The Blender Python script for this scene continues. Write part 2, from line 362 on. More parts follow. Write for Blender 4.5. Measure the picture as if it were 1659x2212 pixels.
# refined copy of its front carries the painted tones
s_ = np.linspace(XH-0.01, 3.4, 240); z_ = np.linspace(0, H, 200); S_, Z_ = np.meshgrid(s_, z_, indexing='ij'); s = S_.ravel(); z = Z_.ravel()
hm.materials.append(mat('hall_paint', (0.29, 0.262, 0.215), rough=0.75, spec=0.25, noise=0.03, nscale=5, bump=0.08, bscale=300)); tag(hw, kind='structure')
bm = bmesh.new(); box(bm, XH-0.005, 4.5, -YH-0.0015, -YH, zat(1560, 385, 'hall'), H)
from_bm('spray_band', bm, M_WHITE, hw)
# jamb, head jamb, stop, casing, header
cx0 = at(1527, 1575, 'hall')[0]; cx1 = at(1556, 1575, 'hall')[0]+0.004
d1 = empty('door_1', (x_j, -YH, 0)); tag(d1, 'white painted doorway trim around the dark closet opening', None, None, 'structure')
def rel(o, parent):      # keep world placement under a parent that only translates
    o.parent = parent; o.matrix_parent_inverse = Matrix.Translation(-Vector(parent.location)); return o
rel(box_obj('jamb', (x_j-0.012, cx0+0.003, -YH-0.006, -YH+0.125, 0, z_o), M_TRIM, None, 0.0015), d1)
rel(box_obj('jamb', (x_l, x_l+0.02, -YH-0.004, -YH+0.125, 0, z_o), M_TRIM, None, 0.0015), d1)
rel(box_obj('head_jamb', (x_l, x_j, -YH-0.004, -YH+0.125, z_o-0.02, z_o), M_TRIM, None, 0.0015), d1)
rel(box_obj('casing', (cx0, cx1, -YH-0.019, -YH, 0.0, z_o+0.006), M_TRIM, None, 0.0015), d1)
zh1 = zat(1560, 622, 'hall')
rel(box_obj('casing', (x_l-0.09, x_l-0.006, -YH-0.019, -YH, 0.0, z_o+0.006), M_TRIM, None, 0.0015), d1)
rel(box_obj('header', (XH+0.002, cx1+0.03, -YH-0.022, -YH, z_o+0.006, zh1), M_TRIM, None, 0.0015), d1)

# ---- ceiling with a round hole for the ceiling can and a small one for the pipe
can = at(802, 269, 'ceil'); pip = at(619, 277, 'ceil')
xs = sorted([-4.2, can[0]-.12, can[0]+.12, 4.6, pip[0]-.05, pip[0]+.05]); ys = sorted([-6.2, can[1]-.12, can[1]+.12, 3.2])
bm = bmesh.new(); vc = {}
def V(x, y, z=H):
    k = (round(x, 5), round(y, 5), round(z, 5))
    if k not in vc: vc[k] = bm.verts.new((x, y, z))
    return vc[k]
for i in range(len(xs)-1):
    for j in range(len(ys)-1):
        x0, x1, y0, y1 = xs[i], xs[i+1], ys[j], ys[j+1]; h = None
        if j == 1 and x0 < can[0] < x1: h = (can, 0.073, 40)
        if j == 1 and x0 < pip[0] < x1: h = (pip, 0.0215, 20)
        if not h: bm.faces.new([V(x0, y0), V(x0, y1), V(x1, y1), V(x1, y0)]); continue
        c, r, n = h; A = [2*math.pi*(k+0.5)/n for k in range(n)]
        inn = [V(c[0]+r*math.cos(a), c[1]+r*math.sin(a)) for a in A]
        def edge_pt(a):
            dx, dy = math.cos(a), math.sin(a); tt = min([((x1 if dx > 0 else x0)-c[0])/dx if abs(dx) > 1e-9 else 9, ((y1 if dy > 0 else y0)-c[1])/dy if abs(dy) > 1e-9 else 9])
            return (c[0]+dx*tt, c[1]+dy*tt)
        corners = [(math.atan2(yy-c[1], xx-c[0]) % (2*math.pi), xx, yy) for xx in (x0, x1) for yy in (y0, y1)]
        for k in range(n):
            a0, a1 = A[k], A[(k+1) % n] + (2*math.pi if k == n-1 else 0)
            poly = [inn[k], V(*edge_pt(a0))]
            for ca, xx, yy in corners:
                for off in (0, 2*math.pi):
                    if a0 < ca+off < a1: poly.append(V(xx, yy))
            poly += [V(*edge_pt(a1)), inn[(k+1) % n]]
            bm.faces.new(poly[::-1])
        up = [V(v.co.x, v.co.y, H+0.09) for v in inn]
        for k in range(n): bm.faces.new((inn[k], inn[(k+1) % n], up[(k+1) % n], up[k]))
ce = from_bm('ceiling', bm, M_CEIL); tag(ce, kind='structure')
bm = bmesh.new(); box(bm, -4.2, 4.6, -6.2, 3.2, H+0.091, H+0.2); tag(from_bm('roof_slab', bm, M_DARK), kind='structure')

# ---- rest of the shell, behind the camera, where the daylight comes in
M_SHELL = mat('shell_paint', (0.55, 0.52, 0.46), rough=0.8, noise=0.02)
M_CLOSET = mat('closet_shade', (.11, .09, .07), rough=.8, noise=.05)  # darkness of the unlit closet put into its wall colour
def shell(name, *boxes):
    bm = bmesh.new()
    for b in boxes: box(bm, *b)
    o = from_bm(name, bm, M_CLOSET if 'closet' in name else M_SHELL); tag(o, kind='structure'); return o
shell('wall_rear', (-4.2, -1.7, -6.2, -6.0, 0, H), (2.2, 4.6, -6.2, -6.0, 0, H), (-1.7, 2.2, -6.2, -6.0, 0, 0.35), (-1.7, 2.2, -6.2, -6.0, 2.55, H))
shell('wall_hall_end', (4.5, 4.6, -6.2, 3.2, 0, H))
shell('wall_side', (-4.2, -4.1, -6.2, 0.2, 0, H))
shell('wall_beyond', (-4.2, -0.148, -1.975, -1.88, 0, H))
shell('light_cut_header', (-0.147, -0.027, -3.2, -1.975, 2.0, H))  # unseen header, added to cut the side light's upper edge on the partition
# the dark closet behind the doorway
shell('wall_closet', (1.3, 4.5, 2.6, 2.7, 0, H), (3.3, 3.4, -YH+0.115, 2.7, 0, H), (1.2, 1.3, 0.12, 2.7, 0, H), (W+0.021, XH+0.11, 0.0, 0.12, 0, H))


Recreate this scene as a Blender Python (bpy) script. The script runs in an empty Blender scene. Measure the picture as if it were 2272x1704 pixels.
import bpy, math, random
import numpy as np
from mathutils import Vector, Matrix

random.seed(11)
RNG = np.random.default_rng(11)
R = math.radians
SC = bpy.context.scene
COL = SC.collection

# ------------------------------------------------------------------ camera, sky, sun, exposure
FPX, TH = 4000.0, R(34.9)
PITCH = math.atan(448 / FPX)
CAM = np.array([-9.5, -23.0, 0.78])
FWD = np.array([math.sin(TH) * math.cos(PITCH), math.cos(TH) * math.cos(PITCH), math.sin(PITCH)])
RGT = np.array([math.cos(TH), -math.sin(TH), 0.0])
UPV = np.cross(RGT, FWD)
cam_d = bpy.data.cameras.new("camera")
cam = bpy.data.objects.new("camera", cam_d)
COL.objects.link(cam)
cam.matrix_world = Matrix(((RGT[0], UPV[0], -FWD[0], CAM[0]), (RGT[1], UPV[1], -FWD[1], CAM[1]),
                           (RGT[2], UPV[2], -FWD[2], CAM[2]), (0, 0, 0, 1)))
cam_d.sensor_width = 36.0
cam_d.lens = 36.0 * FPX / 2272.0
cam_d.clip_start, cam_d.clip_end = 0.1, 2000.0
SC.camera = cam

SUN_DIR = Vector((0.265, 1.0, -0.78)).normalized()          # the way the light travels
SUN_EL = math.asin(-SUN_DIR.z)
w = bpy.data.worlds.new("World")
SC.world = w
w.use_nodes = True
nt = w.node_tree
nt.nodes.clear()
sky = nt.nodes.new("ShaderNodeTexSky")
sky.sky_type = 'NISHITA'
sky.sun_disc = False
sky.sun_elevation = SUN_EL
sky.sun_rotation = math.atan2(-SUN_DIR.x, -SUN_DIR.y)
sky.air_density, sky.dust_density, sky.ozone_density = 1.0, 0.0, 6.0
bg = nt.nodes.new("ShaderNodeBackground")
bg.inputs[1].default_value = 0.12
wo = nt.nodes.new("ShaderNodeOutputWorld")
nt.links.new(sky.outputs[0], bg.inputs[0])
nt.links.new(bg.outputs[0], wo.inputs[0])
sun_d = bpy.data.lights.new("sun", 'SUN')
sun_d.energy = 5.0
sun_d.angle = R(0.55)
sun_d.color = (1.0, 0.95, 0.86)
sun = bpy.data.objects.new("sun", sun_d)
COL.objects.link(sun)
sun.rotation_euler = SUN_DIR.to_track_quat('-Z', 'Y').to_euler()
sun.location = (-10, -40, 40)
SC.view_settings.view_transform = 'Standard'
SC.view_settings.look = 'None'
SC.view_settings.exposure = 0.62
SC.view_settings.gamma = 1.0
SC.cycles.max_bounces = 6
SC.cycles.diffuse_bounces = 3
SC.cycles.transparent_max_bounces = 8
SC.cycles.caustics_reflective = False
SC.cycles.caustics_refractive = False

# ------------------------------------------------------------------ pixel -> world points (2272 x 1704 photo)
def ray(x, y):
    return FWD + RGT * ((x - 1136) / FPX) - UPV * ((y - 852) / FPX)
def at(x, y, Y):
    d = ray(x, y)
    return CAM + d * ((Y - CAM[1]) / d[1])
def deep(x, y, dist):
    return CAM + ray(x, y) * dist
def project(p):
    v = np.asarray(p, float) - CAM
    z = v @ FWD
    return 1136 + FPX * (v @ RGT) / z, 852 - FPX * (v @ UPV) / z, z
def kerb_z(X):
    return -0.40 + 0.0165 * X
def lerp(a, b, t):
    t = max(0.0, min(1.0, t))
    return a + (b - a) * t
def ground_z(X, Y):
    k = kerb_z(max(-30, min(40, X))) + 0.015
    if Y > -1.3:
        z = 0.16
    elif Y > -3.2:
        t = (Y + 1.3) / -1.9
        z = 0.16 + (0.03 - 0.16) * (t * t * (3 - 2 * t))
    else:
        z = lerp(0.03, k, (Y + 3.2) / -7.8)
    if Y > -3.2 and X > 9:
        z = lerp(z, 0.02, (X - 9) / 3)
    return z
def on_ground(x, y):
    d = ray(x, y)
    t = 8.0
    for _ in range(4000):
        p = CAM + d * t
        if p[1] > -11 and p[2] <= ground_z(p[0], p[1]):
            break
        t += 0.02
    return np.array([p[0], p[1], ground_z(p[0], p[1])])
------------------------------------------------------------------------
■ **INSTRUCTIONS FOR THE TASK**
Repeat exactly, and only, the lines from the one containing "Recreate this scene" through the one containing "SC.camera = cam", both included.

■ **TASK RESPONSE**
Recreate this scene as a Blender Python (bpy) script. The script runs in an empty Blender scene. Measure the picture as if it were 2272x1704 pixels.
import bpy, math, random
import numpy as np
from mathutils import Vector, Matrix

random.seed(11)
RNG = np.random.default_rng(11)
R = math.radians
SC = bpy.context.scene
COL = SC.collection

# ------------------------------------------------------------------ camera, sky, sun, exposure
FPX, TH = 4000.0, R(34.9)
PITCH = math.atan(448 / FPX)
CAM = np.array([-9.5, -23.0, 0.78])
FWD = np.array([math.sin(TH) * math.cos(PITCH), math.cos(TH) * math.cos(PITCH), math.sin(PITCH)])
RGT = np.array([math.cos(TH), -math.sin(TH), 0.0])
UPV = np.cross(RGT, FWD)
cam_d = bpy.data.cameras.new("camera")
cam = bpy.data.objects.new("camera", cam_d)
COL.objects.link(cam)
cam.matrix_world = Matrix(((RGT[0], UPV[0], -FWD[0], CAM[0]), (RGT[1], UPV[1], -FWD[1], CAM[1]),
                           (RGT[2], UPV[2], -FWD[2], CAM[2]), (0, 0, 0, 1)))
cam_d.sensor_width = 36.0
cam_d.lens = 36.0 * FPX / 2272.0
cam_d.clip_start, cam_d.clip_end = 0.1, 2000.0
SC.camera = cam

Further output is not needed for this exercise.